Now, before hell and damnation reigns down on me from the heights of the change management corporate world, let me say this. I am a great respecter of process. To have a methodology to follow means that nothing should be left out. A productised checklist accompanied by templates for everything is not the reason change management struggles to deliver; it is the dependence on these things at the expense of getting out and around the people that cause the problem. I have seen many change managers rise to senior positions who produce magnificent stakeholder analysis, change risk strategies, and communication plans who are comfortable relating to senior management but frankly struggle to look the rank and file in the eye. They talk a great document, but will seldom sit down in the brew room with the union rep to find out what her members are really worried about.

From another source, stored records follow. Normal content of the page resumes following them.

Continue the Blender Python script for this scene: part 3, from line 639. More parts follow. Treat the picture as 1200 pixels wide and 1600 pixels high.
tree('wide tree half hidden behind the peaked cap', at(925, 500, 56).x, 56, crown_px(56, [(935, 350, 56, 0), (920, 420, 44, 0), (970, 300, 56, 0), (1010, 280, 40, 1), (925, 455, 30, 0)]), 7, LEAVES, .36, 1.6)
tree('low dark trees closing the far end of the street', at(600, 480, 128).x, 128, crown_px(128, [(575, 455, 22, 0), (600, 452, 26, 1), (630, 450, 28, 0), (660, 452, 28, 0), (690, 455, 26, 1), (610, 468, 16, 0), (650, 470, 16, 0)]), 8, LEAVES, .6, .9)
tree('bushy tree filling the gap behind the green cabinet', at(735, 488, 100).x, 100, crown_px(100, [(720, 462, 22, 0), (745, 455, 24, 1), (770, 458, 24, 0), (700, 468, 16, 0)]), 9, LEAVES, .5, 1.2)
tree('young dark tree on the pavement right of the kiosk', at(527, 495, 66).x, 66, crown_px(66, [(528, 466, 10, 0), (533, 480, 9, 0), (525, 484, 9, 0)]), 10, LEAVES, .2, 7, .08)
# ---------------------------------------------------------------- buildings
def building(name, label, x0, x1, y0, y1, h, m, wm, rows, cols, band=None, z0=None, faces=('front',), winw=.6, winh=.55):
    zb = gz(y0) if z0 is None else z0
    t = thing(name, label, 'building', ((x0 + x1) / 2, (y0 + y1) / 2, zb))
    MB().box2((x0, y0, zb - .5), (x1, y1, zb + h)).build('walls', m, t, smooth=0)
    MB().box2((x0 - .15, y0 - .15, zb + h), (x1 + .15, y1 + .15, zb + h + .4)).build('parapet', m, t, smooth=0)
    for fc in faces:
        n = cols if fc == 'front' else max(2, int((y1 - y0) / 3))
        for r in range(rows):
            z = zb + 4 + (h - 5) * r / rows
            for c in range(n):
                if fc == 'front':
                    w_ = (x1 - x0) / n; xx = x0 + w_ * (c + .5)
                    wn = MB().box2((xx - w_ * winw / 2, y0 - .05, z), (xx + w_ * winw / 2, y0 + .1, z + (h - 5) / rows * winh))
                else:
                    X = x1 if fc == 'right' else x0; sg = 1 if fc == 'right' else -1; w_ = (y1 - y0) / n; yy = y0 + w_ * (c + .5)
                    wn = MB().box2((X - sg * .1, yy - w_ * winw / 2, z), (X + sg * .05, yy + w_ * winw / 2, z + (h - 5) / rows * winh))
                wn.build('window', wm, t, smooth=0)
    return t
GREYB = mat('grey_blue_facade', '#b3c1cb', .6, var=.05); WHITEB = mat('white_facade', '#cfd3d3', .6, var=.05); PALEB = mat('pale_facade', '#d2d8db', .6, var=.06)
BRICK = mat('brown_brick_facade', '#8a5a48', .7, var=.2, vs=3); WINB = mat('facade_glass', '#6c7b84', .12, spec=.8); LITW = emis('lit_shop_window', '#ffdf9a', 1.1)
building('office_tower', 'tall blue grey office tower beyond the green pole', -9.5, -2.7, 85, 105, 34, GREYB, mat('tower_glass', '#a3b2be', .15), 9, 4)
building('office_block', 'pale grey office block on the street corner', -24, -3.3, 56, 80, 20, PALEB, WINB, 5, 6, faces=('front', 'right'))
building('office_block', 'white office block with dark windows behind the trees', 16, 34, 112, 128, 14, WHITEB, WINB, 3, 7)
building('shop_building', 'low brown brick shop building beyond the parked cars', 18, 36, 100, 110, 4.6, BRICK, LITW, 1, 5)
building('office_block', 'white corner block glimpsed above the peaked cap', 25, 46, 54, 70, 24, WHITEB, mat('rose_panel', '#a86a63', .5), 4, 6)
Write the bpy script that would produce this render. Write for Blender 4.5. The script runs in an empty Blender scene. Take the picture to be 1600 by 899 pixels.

Effective change management is the key to successful organisational change; yes of course a sound project plan and project management is necessary, of course executive leadership is required, but without the connection to people that the change manager brings, effective change becomes problematic at best, and the short term benefits produced by the project become unsustainable.
Memo to change managers; get out from behind your computers, mix with the staff, ask questions, listen hard, and seek to understand. If you can do all this, and you still feel the need to fill out reams of pre-loaded templates to complete paperwork that most people won't read, well, fill your boots!